* **Directions**
Extract exactly the run of lines starting at the line that holds "Keep writing the" and ending at the line that holds "shore', 3, 13)", both included.
-- BEGIN Provided data --
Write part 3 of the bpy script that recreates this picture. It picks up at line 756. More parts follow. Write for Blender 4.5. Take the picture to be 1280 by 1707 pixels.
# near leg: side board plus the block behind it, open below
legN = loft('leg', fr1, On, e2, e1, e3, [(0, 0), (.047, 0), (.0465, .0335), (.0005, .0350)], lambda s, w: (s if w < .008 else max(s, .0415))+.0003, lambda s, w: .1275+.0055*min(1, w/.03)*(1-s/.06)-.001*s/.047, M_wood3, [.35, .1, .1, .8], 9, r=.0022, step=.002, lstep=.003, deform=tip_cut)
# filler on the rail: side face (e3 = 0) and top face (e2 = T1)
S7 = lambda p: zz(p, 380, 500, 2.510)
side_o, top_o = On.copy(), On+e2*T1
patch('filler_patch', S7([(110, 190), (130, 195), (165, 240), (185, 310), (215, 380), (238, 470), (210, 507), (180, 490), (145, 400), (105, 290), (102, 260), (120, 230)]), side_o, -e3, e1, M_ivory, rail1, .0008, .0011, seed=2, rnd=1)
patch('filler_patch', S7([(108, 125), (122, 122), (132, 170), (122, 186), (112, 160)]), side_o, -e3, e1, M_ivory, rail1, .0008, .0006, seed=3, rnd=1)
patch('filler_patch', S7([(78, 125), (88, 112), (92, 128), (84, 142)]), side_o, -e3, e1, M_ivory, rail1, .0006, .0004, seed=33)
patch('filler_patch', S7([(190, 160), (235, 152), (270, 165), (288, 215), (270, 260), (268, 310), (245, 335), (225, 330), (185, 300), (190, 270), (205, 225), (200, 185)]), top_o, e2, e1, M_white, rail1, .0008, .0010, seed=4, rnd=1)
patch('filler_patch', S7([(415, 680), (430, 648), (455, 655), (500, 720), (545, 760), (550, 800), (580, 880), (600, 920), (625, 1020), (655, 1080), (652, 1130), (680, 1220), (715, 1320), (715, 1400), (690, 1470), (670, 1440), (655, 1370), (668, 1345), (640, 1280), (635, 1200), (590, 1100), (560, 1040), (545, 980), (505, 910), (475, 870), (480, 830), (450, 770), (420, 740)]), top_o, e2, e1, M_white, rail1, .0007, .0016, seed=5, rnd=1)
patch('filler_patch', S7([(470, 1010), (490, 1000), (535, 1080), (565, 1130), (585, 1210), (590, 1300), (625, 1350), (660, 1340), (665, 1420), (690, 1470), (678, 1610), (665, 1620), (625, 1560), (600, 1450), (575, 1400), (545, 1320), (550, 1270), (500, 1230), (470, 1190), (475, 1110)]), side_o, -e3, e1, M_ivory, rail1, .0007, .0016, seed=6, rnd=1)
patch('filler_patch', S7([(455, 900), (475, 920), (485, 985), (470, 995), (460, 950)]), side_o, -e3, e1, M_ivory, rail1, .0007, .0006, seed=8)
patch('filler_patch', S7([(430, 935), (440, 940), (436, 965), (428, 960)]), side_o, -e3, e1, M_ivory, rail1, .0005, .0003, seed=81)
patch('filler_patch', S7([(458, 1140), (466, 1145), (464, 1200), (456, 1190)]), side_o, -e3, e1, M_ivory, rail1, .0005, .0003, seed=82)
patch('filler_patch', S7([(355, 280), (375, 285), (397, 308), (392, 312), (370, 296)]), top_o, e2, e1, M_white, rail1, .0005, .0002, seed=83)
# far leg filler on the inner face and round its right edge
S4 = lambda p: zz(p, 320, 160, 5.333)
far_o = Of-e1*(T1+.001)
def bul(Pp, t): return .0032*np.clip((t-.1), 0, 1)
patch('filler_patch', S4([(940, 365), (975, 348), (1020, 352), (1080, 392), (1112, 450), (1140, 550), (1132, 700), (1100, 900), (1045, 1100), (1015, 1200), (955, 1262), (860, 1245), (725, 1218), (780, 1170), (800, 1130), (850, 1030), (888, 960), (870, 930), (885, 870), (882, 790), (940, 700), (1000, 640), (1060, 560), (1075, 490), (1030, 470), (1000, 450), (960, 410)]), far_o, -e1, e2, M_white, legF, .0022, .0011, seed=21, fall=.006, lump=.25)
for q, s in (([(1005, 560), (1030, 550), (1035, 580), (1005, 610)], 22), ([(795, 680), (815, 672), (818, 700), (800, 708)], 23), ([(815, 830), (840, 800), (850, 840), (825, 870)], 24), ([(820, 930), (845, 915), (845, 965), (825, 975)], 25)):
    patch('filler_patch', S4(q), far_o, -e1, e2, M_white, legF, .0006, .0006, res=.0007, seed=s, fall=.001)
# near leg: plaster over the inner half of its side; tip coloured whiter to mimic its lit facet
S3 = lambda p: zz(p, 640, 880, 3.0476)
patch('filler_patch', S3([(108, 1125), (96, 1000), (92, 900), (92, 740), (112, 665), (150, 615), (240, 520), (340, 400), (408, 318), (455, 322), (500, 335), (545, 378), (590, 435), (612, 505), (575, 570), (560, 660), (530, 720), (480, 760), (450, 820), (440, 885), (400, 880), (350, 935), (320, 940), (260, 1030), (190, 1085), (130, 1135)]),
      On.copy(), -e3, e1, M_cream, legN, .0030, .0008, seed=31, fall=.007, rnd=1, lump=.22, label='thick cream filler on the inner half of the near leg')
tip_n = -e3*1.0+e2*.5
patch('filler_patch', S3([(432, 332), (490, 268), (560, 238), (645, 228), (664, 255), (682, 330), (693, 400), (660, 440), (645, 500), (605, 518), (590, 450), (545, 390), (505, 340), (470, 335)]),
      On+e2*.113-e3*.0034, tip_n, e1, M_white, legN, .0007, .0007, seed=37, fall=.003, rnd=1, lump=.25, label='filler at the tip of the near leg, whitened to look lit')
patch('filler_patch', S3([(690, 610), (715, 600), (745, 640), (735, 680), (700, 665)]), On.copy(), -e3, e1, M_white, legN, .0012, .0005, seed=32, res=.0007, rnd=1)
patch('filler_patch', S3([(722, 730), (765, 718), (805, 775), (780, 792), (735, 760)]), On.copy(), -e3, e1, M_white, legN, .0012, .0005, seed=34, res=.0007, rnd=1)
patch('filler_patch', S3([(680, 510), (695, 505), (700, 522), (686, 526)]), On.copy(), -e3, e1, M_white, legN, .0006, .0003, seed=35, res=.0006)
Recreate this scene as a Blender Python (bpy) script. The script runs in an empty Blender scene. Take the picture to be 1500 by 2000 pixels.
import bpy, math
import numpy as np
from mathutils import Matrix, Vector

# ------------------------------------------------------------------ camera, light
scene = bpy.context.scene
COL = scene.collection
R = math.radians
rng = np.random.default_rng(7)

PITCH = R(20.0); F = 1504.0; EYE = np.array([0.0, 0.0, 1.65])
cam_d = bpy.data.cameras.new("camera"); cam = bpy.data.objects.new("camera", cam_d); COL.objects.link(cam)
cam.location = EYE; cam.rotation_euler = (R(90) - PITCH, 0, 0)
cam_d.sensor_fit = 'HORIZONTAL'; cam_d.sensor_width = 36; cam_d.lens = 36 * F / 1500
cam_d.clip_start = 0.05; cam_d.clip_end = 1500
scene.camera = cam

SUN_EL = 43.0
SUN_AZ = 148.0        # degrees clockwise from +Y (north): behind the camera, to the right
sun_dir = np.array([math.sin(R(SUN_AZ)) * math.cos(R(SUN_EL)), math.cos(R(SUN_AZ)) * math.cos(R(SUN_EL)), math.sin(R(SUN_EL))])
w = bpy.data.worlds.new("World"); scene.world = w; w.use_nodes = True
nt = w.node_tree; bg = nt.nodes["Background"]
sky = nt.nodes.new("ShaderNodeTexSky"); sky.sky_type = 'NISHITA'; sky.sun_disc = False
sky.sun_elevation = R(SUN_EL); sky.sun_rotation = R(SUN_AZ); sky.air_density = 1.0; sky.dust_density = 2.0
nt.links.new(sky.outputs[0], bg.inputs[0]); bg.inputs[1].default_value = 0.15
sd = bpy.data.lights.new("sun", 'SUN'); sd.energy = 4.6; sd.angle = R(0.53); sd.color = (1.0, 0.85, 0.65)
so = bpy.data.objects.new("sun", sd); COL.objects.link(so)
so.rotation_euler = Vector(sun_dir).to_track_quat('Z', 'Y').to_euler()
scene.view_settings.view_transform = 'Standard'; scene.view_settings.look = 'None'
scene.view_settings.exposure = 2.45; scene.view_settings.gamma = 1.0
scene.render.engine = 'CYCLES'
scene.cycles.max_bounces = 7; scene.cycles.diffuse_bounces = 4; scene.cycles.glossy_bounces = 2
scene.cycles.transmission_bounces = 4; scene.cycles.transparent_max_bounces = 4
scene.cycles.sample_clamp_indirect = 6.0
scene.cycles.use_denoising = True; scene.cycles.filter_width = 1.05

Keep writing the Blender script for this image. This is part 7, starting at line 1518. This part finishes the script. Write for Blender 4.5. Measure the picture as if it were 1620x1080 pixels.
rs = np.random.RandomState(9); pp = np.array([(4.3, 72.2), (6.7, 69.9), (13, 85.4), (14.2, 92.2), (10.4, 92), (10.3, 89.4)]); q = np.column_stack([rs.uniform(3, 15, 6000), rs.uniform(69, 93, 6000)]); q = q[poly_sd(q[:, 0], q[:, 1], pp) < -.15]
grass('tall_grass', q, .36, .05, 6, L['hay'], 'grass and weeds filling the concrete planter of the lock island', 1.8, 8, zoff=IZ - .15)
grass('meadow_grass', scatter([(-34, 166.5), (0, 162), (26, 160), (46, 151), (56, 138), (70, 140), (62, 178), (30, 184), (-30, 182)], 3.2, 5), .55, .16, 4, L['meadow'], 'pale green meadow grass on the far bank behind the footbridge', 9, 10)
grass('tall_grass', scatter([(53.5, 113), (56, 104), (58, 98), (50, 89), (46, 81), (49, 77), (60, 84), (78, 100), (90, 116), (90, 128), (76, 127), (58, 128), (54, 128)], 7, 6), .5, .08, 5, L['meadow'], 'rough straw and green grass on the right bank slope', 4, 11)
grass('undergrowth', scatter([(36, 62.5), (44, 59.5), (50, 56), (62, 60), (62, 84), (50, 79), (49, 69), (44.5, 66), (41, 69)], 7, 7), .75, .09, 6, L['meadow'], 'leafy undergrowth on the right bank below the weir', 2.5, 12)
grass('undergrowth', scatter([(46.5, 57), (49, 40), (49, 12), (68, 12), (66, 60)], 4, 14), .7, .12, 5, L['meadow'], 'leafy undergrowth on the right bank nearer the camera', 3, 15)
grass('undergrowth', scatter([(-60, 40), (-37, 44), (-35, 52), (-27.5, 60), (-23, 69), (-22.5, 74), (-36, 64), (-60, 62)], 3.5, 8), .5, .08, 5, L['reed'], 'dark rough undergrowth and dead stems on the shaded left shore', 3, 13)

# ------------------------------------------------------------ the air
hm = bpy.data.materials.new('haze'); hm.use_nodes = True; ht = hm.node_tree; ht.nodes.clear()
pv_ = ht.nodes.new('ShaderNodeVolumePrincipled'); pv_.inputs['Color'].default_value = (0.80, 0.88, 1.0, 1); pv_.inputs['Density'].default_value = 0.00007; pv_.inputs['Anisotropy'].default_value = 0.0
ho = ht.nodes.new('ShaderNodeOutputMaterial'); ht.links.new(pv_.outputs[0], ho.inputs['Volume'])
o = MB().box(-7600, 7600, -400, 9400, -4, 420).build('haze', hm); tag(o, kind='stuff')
-- END Provided data --
* **Response below**
Keep writing the Blender script for this image. This is part 7, starting at line 1518. This part finishes the script. Write for Blender 4.5. Measure the picture as if it were 1620x1080 pixels.
rs = np.random.RandomState(9); pp = np.array([(4.3, 72.2), (6.7, 69.9), (13, 85.4), (14.2, 92.2), (10.4, 92), (10.3, 89.4)]); q = np.column_stack([rs.uniform(3, 15, 6000), rs.uniform(69, 93, 6000)]); q = q[poly_sd(q[:, 0], q[:, 1], pp) < -.15]
grass('tall_grass', q, .36, .05, 6, L['hay'], 'grass and weeds filling the concrete planter of the lock island', 1.8, 8, zoff=IZ - .15)
grass('meadow_grass', scatter([(-34, 166.5), (0, 162), (26, 160), (46, 151), (56, 138), (70, 140), (62, 178), (30, 184), (-30, 182)], 3.2, 5), .55, .16, 4, L['meadow'], 'pale green meadow grass on the far bank behind the footbridge', 9, 10)
grass('tall_grass', scatter([(53.5, 113), (56, 104), (58, 98), (50, 89), (46, 81), (49, 77), (60, 84), (78, 100), (90, 116), (90, 128), (76, 127), (58, 128), (54, 128)], 7, 6), .5, .08, 5, L['meadow'], 'rough straw and green grass on the right bank slope', 4, 11)
grass('undergrowth', scatter([(36, 62.5), (44, 59.5), (50, 56), (62, 60), (62, 84), (50, 79), (49, 69), (44.5, 66), (41, 69)], 7, 7), .75, .09, 6, L['meadow'], 'leafy undergrowth on the right bank below the weir', 2.5, 12)
grass('undergrowth', scatter([(46.5, 57), (49, 40), (49, 12), (68, 12), (66, 60)], 4, 14), .7, .12, 5, L['meadow'], 'leafy undergrowth on the right bank nearer the camera', 3, 15)
grass('undergrowth', scatter([(-60, 40), (-37, 44), (-35, 52), (-27.5, 60), (-23, 69), (-22.5, 74), (-36, 64), (-60, 62)], 3.5, 8), .5, .08, 5, L['reed'], 'dark rough undergrowth and dead stems on the shaded left shore', 3, 13)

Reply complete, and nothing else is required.